La psicóloga Susana Ivorra. | Jaume Morey

TW
2

Amor y verano son dos conceptos que me persiguen desde niño. Y no porque sea un romántico empedernido ni por mi pasión desatada y febril por el verano. En lo primero soy de los que piensan que –casi– todas las relaciones están condenadas al fracaso. Solo denle tiempo. Ni Hitler, ni Ted Bundy, ni Jack el destripador... el ‘tiempo’ es el mayor asesino en serie de la historia. En lo segundo, ejem, sé que por estos lares suena impopular pero detesto el verano. Esa sensación de vivir dentro de un horno me enerva hasta extremos indescriptibles desde el decoro. Si me atraen los conceptos ‘amor’ y ‘verano’ se debe al love summer de 1967, una escena ligada a la ciudad de San Francisco y a todo el movimiento cultural que se desarrolló a su alrededor, dando paso a la contracultura que cambió el siglo XX. Una pena que mientras aquél hippismo transformador contaba con intelectuales como Allen Ginsberg, Jack Kerouac y William S. Burroughs, en España la figura del censor sesgaba cualquier atisbo de libertad que asomase por un libro, canción o noticiario.
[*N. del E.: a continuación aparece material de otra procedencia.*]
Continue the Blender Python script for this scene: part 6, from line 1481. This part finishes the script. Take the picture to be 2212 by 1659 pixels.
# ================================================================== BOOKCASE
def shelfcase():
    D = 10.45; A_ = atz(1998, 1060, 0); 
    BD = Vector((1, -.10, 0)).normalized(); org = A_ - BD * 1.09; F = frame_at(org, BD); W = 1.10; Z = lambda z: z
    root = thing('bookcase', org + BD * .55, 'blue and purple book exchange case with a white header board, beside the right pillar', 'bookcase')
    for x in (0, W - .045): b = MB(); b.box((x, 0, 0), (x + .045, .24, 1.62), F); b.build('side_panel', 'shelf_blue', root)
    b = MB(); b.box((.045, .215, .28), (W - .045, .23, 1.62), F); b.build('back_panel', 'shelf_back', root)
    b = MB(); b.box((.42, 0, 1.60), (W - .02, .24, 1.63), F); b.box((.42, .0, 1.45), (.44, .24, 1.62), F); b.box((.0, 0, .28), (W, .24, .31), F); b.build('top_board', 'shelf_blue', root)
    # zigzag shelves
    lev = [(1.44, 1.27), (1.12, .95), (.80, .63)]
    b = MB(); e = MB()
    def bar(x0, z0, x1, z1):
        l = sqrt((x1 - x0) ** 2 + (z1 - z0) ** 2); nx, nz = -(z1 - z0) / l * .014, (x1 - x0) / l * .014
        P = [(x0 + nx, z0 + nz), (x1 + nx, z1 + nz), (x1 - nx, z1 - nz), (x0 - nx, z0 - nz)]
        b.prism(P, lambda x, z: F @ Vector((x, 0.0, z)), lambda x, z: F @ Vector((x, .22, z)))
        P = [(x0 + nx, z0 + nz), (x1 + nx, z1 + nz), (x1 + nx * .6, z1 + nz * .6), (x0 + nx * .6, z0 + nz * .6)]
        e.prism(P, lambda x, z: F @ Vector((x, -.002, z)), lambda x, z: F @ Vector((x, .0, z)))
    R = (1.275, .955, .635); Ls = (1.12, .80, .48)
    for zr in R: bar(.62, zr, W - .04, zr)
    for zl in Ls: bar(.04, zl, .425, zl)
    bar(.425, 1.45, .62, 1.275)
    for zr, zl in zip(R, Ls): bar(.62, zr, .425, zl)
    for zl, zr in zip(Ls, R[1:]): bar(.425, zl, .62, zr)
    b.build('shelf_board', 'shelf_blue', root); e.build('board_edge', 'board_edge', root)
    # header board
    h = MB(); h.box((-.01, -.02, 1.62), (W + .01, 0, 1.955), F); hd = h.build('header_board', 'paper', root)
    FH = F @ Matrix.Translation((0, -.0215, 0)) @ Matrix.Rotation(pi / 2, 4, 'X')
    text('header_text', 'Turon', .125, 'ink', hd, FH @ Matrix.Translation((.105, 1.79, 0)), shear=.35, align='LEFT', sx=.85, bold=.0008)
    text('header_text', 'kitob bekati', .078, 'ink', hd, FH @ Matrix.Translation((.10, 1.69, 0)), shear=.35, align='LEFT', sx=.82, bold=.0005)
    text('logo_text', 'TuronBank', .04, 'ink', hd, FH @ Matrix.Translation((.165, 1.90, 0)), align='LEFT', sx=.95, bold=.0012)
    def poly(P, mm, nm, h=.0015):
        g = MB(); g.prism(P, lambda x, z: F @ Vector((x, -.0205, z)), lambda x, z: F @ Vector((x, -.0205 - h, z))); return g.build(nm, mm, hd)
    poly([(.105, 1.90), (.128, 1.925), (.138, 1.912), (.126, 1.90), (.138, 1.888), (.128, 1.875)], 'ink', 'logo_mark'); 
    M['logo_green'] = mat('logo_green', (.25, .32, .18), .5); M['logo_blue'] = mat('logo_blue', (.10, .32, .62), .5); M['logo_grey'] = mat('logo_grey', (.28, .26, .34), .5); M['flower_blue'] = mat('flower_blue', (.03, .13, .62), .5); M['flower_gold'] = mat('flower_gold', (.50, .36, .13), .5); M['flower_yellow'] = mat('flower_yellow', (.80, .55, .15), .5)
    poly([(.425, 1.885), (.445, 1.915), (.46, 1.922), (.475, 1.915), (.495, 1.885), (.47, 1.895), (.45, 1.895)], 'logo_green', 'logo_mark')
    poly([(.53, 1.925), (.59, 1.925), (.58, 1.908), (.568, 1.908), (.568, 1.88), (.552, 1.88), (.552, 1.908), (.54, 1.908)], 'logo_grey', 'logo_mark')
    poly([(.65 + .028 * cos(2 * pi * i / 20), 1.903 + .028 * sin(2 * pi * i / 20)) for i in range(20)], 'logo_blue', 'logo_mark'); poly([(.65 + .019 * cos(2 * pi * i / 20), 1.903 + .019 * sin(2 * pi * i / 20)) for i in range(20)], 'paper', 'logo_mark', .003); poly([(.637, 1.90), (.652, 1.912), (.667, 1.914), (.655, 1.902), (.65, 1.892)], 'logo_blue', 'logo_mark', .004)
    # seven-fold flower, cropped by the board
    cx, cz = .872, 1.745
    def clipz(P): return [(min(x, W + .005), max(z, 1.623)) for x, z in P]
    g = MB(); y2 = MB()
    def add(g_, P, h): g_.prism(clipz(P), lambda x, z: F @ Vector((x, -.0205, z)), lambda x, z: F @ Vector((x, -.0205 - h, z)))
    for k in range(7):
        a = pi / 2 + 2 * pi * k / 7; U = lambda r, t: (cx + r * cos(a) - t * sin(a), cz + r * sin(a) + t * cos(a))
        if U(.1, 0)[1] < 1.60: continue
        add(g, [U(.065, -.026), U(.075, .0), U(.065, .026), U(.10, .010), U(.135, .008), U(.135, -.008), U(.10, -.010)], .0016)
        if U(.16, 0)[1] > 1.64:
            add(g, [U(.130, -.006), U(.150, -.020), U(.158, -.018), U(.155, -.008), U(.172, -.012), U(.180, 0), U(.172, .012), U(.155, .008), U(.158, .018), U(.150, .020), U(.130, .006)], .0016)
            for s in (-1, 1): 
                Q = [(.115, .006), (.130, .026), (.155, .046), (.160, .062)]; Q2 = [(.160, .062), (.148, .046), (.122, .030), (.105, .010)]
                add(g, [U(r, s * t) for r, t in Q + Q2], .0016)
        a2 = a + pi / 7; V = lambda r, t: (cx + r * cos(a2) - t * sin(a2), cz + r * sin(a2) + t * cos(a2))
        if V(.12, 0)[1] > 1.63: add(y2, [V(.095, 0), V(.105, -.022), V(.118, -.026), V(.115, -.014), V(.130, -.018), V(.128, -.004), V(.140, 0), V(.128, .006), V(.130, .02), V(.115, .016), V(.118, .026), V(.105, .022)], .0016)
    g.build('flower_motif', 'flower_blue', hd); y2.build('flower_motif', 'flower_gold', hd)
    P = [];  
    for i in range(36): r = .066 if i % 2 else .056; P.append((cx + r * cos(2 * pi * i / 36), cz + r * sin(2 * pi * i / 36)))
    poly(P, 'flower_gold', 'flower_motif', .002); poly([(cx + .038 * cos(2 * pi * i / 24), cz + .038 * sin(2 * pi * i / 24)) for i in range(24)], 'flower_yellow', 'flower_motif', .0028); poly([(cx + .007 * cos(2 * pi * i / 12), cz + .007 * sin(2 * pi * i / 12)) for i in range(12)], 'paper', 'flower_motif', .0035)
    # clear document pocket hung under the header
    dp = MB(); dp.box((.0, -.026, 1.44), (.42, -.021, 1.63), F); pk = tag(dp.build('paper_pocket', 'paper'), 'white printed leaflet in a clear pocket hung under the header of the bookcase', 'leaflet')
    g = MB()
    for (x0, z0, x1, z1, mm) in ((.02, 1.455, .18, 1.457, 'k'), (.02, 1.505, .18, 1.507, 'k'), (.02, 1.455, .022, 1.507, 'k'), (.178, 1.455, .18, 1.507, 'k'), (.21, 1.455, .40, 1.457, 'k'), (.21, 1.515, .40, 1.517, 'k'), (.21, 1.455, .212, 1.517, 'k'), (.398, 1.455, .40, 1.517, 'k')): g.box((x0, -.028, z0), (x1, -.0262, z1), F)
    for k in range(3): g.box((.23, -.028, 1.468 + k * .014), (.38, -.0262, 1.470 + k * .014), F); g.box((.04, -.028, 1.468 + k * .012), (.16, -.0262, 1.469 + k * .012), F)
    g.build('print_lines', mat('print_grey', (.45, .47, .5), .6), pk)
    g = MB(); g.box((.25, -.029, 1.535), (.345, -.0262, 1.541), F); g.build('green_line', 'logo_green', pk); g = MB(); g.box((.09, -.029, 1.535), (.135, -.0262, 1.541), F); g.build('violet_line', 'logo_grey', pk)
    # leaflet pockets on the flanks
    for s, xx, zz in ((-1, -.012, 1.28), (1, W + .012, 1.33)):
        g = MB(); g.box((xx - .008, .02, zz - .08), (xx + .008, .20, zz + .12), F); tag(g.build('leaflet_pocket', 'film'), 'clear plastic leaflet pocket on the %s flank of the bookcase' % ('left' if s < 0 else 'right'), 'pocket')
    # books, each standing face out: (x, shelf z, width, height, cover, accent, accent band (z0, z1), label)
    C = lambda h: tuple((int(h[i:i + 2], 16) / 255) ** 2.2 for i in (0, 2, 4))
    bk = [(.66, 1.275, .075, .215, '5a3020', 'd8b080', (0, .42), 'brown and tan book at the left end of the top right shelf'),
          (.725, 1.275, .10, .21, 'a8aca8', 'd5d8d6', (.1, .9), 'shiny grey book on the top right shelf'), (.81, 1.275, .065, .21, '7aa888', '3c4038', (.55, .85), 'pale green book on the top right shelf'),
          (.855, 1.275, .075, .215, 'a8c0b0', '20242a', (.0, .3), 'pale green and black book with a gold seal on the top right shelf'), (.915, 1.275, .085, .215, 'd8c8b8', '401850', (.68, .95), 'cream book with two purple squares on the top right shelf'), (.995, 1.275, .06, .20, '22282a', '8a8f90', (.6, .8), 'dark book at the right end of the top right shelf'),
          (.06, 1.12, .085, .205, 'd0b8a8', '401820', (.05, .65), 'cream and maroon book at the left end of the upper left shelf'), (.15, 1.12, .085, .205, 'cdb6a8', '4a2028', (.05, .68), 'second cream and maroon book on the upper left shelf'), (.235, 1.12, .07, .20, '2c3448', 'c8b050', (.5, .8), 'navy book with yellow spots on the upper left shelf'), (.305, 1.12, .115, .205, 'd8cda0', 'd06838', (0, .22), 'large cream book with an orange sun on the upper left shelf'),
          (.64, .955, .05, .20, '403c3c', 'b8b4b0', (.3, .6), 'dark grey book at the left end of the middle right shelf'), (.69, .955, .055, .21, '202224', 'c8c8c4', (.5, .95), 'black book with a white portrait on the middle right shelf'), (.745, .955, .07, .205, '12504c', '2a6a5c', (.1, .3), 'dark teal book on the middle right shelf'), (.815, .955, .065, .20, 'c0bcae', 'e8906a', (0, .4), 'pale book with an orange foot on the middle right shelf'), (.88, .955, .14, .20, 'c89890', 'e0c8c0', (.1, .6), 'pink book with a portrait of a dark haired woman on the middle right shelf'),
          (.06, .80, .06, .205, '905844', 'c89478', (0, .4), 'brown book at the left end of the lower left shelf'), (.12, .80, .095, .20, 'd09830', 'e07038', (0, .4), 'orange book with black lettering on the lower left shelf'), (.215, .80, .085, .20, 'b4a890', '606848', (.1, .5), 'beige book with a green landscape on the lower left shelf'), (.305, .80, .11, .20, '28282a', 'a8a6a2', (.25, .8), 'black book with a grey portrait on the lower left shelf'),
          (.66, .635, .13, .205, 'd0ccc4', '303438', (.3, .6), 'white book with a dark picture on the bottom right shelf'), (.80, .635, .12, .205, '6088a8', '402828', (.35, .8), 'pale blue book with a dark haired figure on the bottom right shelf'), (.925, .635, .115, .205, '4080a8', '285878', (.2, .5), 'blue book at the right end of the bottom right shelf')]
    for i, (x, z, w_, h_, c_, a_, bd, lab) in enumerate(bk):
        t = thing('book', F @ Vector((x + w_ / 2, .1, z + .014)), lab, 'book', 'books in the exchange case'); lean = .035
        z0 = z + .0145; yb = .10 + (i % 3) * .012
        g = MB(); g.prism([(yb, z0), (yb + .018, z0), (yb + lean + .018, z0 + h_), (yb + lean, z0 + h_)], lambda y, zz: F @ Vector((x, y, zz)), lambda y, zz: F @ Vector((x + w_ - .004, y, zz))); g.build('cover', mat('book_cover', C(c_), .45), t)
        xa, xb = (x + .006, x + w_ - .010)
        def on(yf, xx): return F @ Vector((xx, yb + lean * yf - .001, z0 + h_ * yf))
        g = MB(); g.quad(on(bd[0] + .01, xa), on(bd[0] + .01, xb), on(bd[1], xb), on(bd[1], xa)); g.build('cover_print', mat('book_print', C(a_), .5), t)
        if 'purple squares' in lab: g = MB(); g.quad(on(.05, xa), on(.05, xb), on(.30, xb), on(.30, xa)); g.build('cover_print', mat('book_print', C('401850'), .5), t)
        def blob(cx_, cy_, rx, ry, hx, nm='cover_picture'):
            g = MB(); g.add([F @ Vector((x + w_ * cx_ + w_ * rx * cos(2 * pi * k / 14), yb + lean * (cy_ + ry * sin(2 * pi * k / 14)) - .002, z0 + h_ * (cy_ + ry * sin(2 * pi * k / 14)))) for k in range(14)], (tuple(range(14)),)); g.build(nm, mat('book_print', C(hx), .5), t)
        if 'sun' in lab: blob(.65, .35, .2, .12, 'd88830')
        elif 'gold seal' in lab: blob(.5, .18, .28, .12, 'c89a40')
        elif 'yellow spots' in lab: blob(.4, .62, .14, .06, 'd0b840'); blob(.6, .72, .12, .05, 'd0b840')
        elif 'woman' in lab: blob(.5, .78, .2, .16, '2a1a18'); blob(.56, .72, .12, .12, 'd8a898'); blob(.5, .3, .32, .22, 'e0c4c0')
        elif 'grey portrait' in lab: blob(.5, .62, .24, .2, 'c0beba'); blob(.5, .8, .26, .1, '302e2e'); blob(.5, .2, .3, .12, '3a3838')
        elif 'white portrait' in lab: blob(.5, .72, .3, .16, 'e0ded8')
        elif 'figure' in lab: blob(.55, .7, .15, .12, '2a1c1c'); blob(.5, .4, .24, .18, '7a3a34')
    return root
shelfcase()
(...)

Y mientras en los USA la juventud acudía en masa a la tierra prometida, creando un caldo de cultivo que engulló al resto del mundo civilizado, por aquí teníamos que conformarnos con los tímidos alegatos de libertad que escondían algunas letras del Dúo Dinámico, como ese delicioso Amor de verano que siempre me ha acompañado. Y es que aunque cada verano tiene una canción, hay canciones que saltan de uno a otro. «El final del verano llegó y tu partirás», cantan Ramón y Manolo en las primeras estrofas de este tema que todos hemos recitado alguna vez con emoción, porque habla de ese amor de verano que se desvaneció en el tiempo, aunque no en el recuerdo. Esta canción me lleva al último eslabón del binomio ‘amor-verano’: Verano Azul. Aquella serie con regusto progre que cuando la democracia aún andaba en pañales nos animaba a cuestionar las normas, a pelear por lo que consideramos justo. Por la serie de Antonio Mercero desfilaban temas como el divorcio, la soledad y la muerte, pero también se abordaba el primer amor, el de juventud, el indeleble.

Toda esta reflexión me vino a la cabeza mientras ojeaba una nota de prensa que analizaba el fenómeno de los amores de verano. El correo iba acompañado con la petición de escribir algo sobre el tema. Y, la verdad, confieso que no sabía por dónde empezar. Quizá estoy disperso por el dichoso calor o porque la temática ha desenterrado un alud de recuerdos que me catapultan a la ‘edad de la inocencia’, cuando la vida era una hoja en blanco, cuando la materia de la que están hechos los sueños aún era sólida como una roca. Hoy, mientras se me apiñan las ideas y los sentimientos, si algo tengo claro es que la vida pasa en un suspiro y la nostalgia es una apuesta segura. Por eso quizá, solo quizá, valga la pena refugiarse en un antiguo –o nuevo– amor de verano.

Para salir de dudas me entrevisto con la psicóloga Susana Ivorra, y lo primero que le planteo es si, tal y como cantaba el Dúo Dinámico, existe el fenómeno del ‘amor de verano’. «Es un concepto más propio de generaciones anteriores, a los más jóvenes la globalización y las redes sociales les han modificado el concepto, porque antes eran relaciones que se daban en verano, cuando podías conocer a gente distinta, pero hoy puedes conocer a alguien que vive en China sin necesidad de salir de casa». Aunque su razonamiento desmitifica estas relaciones, lo cierto es que un amor de verano sigue destapándose como una fuente de pasión. «Es así por dos motivos: uno porque el romance se da en un contexto en el que estás más relajado, sin preocupaciones ni una rutina que te impide pasar todo el tiempo que deseas con la persona que estás conociendo; y por otro lado, porque la relación no acaba cuando se acaban los sentimientos, sino porque cada uno vuelve a sus respectivas vidas. Por tanto lo dejamos cuando está en su máximo esplendor». Y eso marca. «Y tanto, incluso, algunos amores de verano perduran más en la memoria que otras relaciones más consolidadas», apunta la psicóloga.

El cine, por otra parte, siempre se ha revelado como un acicate para este tipo de relaciones. Ivorra lo justifica con una pregunta: «¿Quién no ha soñado con un amor como el de Baby en Dirty Dancing?». Pero claro, ya sabemos que «el cine lo sobredimensiona todo, creando falsas expectativas», remata.